Copy out the lines that have "part" in them.

MATERIAL PROVIDED =
= = = =
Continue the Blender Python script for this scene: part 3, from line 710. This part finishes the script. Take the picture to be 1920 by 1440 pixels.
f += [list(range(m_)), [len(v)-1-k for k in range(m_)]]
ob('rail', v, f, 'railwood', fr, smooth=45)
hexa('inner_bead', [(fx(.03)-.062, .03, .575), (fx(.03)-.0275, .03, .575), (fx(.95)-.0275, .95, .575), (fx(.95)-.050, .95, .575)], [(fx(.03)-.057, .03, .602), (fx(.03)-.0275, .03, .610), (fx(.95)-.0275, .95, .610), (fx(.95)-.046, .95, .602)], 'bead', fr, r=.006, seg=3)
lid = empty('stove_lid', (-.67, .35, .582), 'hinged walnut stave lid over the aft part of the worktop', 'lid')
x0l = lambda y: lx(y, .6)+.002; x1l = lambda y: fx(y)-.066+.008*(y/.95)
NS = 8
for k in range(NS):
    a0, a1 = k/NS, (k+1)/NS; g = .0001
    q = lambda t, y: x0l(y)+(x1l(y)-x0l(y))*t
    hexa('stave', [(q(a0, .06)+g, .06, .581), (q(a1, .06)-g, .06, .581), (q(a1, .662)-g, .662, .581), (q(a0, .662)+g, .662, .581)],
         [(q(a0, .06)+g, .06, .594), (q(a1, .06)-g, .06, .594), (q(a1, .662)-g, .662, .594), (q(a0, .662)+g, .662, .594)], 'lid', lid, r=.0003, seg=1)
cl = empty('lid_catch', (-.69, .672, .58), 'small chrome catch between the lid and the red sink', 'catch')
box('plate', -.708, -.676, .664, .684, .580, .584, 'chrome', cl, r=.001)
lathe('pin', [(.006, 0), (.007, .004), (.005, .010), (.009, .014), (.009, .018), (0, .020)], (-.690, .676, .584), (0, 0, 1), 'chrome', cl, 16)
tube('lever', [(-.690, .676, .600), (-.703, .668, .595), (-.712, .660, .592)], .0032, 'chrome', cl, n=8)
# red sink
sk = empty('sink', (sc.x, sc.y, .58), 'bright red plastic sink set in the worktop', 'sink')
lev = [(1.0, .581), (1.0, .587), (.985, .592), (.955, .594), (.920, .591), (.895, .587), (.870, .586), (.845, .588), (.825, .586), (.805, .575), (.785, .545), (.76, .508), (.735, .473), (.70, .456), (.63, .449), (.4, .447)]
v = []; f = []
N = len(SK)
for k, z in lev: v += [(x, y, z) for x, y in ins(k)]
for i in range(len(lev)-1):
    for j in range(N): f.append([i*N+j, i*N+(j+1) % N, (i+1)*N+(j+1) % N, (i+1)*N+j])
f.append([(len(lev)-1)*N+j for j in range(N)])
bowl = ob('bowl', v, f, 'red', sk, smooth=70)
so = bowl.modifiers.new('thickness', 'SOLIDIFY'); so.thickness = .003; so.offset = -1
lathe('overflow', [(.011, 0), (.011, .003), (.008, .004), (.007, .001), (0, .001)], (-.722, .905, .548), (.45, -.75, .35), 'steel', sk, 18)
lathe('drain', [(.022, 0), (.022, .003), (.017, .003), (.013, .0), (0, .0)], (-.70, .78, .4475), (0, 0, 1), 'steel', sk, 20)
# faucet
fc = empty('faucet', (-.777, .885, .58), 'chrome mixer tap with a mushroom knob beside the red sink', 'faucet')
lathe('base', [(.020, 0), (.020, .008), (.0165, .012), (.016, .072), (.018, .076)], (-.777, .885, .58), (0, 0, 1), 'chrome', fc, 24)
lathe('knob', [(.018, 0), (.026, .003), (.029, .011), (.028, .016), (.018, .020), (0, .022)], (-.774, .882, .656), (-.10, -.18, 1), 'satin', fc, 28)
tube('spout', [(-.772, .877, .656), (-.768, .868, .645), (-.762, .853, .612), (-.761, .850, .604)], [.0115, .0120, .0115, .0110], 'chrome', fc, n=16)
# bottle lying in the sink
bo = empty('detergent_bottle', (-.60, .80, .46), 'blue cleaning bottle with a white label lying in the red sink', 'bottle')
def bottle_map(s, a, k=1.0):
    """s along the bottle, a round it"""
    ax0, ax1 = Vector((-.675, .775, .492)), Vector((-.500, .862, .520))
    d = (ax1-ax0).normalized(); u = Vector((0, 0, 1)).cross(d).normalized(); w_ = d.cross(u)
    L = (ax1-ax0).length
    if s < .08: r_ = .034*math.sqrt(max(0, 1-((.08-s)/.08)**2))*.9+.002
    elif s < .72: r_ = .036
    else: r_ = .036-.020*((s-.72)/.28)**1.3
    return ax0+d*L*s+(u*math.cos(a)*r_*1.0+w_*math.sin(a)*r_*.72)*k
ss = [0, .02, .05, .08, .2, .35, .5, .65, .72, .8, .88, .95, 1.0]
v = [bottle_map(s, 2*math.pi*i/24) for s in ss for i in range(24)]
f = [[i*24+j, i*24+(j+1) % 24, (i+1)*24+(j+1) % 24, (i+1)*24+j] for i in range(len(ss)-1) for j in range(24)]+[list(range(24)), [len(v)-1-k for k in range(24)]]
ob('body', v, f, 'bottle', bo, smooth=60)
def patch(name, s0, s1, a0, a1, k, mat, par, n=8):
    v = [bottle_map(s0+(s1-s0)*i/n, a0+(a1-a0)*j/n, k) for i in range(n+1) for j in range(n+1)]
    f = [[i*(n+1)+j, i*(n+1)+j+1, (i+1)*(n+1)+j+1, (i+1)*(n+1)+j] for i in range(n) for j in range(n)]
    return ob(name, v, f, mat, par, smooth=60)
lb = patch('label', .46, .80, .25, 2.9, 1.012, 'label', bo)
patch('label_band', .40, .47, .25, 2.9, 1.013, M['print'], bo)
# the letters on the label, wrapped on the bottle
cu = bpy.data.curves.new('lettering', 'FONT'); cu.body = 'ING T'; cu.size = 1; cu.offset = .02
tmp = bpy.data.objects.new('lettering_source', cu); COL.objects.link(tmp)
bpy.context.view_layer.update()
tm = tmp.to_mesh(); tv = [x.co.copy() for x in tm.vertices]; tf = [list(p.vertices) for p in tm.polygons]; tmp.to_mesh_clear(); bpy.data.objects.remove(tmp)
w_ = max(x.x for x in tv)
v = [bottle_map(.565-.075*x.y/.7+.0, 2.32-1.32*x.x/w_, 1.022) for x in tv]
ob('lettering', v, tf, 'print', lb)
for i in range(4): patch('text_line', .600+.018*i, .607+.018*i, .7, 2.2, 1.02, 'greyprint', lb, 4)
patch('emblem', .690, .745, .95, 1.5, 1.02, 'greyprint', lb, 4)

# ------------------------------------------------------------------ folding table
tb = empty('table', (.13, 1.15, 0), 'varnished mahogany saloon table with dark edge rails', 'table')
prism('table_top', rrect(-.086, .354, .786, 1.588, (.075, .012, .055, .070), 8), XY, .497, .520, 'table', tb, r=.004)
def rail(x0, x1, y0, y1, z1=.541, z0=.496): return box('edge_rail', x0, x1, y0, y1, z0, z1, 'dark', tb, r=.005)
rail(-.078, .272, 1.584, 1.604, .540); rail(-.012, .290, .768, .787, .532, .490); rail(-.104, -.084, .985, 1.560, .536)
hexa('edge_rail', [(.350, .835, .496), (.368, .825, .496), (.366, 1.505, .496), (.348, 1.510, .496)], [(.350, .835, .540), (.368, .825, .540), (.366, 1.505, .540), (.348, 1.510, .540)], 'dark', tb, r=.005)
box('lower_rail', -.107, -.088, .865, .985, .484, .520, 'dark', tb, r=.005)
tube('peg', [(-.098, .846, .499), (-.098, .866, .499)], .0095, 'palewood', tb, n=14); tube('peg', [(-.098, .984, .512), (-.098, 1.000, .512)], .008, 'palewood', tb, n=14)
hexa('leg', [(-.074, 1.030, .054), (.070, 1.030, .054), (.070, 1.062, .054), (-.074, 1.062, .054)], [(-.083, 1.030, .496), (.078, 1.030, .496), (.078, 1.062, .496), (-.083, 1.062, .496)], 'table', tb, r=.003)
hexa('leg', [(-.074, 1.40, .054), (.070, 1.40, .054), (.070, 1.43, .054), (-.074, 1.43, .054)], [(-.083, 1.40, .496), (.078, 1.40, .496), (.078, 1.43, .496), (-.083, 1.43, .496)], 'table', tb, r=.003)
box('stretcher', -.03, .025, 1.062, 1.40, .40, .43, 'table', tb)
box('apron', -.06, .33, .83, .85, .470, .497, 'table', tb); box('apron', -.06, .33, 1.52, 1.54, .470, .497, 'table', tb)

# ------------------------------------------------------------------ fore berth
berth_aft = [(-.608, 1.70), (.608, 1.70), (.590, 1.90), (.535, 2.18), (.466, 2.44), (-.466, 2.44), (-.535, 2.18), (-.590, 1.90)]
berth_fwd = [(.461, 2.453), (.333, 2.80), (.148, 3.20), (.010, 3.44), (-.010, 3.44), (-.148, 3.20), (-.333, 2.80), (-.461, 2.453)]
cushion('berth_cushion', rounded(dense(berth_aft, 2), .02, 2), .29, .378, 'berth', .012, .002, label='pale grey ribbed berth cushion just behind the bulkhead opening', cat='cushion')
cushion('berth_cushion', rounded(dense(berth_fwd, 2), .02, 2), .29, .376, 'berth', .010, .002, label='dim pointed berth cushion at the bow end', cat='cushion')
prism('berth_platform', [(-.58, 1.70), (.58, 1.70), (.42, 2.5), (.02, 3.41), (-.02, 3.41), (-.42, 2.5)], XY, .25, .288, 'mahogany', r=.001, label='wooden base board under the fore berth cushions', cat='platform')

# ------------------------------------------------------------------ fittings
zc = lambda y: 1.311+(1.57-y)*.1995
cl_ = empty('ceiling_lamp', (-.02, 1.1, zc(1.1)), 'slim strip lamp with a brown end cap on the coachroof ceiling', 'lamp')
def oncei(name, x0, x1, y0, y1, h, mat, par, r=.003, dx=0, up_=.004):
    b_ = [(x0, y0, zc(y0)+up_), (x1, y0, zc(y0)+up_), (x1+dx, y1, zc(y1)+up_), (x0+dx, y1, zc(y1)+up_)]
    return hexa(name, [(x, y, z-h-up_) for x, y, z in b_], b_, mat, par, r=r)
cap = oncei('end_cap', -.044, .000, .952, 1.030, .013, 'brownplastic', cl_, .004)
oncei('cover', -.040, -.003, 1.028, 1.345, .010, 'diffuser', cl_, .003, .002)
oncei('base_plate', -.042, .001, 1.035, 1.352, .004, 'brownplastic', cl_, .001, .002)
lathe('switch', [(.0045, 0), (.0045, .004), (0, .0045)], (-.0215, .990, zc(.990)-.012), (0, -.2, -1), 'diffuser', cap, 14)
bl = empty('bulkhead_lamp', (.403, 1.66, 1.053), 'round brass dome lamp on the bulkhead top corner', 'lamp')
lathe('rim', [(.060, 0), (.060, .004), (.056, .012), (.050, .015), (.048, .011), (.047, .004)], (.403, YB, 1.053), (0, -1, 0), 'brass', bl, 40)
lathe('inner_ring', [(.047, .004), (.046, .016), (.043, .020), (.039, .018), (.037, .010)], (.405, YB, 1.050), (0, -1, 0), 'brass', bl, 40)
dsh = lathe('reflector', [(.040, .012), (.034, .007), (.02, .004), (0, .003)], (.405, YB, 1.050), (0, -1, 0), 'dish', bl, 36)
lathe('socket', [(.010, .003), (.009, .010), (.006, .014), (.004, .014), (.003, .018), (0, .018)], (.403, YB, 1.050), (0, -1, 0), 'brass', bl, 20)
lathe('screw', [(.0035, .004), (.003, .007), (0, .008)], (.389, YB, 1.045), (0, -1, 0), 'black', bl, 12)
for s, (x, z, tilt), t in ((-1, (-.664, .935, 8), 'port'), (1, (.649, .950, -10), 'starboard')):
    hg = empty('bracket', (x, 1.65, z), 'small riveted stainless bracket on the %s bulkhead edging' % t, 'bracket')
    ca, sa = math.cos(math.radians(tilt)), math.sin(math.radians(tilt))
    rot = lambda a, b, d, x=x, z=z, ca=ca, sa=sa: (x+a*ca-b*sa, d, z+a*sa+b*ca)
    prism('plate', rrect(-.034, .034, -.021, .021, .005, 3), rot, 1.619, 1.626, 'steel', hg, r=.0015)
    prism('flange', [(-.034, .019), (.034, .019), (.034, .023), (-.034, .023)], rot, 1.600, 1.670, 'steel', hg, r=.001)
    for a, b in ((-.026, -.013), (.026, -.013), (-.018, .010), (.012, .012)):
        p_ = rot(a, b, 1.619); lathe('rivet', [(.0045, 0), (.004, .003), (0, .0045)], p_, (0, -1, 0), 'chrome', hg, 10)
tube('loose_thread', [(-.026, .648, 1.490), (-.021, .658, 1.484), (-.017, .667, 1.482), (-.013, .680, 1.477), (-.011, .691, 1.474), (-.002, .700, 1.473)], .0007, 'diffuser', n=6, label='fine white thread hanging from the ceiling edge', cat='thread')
= = = =
ANSWER TO THE TASK =
Continue the Blender Python script for this scene: part 3, from line 710. This part finishes the script. Take the picture to be 1920 by 1440 pixels.
lid = empty('stove_lid', (-.67, .35, .582), 'hinged walnut stave lid over the aft part of the worktop', 'lid')